Ignoring post-finality interest – After finality, apply 6% p.a. on the entire award until full payment.
Not re-basing after partial payments – Upon each payment, reduce principal and recompute interest on the reduced balance going forward.
Quick Checklist for Practitioners
- Identify type of claim (fixed salary vs. differentials/damages).
- Establish the due date (company payday, statutory deadline) and default/demand date.
- Determine whether the amount was liquidated or unliquidated before judgment.
- Apply 6% simple interest from the proper reckoning date.
- Add 6% from finality until fully paid.
- If there are partial payments, recompute interest per tranche.
- Present a clear, dated, and labeled computation.
Frequently Asked Questions
Is interest automatic even without a written demand? If the salary was fixed and already due, interest may run from the day after the missed payday because the obligation was liquidated and the employer was in default. A written demand strengthens the claim and removes doubt about default.
What if the employer disputes the amount?

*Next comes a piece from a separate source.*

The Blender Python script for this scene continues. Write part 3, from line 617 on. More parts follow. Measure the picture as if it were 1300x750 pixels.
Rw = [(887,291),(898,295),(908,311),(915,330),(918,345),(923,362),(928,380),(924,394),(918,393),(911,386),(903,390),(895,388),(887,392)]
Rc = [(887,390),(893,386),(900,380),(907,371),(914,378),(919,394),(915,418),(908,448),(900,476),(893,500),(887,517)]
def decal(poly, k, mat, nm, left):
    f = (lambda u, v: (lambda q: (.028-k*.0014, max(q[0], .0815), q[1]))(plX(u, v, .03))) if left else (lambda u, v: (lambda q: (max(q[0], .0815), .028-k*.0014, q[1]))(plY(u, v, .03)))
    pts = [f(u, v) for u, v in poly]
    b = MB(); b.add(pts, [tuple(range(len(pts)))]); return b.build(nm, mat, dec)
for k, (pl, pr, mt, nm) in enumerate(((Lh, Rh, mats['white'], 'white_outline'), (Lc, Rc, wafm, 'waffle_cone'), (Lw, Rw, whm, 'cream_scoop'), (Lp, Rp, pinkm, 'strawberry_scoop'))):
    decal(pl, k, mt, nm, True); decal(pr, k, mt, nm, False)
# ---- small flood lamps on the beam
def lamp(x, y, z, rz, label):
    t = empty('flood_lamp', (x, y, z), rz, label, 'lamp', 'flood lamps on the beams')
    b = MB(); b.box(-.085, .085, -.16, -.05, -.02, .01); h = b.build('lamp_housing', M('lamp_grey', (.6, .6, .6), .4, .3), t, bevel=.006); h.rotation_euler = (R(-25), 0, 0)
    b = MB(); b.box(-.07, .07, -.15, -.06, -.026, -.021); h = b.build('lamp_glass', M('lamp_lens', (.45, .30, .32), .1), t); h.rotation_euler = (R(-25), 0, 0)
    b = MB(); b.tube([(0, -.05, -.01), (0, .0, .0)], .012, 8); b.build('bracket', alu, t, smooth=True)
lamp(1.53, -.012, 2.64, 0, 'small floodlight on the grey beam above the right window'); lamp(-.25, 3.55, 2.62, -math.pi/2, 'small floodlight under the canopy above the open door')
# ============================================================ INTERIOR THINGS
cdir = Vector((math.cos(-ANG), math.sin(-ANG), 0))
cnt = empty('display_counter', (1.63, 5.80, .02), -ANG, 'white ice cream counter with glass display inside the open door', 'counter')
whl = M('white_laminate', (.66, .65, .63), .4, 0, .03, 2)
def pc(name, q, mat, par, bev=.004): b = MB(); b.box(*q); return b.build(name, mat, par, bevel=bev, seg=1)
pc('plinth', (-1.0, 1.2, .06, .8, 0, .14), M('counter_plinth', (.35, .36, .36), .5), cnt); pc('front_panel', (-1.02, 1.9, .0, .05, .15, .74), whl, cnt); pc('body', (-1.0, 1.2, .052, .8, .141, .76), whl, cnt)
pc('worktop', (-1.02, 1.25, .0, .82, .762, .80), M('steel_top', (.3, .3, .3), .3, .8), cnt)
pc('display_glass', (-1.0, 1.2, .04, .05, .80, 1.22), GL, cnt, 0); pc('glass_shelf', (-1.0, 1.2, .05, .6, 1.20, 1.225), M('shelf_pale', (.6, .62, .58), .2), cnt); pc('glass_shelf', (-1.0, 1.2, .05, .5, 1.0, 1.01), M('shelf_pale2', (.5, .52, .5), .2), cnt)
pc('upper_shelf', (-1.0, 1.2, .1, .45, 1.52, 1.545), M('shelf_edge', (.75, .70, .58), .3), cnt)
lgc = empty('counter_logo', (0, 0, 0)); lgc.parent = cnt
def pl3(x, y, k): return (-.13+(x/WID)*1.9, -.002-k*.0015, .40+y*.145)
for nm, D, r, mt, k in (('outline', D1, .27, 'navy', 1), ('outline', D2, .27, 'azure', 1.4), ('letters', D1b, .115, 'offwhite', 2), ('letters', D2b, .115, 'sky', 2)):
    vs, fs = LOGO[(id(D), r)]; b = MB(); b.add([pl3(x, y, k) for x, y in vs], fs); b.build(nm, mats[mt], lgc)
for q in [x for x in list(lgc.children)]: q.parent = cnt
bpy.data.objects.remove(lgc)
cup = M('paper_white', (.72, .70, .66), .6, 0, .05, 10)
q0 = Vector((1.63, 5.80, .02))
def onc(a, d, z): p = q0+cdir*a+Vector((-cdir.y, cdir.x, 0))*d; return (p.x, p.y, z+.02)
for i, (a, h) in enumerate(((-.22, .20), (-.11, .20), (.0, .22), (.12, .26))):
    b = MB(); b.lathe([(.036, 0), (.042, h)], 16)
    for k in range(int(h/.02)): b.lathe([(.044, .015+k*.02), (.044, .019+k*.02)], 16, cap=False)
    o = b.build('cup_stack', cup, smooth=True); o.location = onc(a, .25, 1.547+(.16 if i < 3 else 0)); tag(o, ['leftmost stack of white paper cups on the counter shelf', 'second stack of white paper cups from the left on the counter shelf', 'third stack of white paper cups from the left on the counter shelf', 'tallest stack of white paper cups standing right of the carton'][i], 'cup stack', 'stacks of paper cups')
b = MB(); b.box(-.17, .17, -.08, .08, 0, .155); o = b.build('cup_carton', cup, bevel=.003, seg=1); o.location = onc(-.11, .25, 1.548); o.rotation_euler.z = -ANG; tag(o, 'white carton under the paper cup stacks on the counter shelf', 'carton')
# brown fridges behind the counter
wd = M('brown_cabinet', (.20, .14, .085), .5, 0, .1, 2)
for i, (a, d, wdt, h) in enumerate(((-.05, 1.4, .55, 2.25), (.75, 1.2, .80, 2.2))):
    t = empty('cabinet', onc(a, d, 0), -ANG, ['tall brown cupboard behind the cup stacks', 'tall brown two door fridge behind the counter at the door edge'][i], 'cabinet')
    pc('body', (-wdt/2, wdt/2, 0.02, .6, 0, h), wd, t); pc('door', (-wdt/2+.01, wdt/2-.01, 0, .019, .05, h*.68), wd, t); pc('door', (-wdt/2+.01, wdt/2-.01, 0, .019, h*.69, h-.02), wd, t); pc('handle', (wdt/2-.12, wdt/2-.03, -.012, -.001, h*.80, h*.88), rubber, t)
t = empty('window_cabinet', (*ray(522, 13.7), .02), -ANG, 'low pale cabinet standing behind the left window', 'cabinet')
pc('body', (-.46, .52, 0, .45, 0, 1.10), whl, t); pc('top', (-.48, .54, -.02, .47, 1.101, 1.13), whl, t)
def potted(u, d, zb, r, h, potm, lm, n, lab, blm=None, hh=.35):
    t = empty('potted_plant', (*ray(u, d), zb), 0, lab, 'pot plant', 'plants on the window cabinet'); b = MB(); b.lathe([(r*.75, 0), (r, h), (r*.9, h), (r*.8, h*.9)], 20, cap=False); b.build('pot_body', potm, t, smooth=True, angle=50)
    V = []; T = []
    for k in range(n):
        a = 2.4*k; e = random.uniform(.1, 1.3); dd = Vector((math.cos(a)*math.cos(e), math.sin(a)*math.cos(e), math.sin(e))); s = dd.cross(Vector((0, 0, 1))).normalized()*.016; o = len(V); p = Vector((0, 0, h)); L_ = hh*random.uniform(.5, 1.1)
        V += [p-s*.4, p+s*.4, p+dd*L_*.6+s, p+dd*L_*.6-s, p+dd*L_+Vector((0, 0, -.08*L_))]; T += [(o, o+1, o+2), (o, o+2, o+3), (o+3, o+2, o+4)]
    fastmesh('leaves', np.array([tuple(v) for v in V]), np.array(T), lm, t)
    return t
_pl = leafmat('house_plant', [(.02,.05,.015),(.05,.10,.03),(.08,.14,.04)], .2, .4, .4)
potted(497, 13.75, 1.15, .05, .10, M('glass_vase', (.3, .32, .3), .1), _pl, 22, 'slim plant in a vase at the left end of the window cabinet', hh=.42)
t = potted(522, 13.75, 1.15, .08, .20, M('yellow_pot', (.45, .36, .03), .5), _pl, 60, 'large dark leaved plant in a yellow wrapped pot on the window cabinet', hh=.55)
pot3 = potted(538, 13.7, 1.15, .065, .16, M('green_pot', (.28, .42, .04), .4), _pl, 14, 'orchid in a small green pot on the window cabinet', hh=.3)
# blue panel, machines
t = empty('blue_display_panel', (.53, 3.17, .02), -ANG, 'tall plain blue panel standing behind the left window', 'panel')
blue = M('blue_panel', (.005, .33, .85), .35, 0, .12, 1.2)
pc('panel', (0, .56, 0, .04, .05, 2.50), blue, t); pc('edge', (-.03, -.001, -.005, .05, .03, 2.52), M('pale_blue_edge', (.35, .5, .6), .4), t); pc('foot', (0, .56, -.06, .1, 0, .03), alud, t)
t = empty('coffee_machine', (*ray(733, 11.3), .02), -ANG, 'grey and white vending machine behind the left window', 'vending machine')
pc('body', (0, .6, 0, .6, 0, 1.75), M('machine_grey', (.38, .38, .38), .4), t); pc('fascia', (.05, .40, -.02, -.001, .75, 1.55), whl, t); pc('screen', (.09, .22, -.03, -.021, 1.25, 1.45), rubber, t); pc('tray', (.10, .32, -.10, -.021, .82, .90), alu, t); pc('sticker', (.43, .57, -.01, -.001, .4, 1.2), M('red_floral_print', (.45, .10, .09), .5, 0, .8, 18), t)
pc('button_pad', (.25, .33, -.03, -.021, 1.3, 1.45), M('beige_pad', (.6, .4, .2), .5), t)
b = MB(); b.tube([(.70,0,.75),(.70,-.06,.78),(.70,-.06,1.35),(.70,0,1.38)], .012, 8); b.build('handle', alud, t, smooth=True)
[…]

When the exact amount is unliquidated until adjudicated, pre-judgment interest typically runs from filing (or from decision, depending on the ruling), then 6% from finality until payment.
Can parties agree to a different rate? Yes, within lawful limits and absent unconscionability. In the absence of a valid stipulation, 6% applies.
Is interest taxable or subject to deductions? The principal is subject to ordinary statutory deductions (e.g., withholding taxes if applicable to compensation); court-awarded interest is generally treated as interest income/damages and may have tax implications. Employers should withhold/record appropriately; employees should seek tax advice for case-specific treatment.
Bottom Line
For delayed salary in the Philippines, the default legal interest is 6% per annum (simple). Determine the correct start date (missed payday, demand, or filing) based on whether the amount was liquidated or unliquidated, then add 6% from finality of judgment until full payment. Clear documentation and meticulous, tranche-based computations are essential to getting the numbers—and the remedy—right.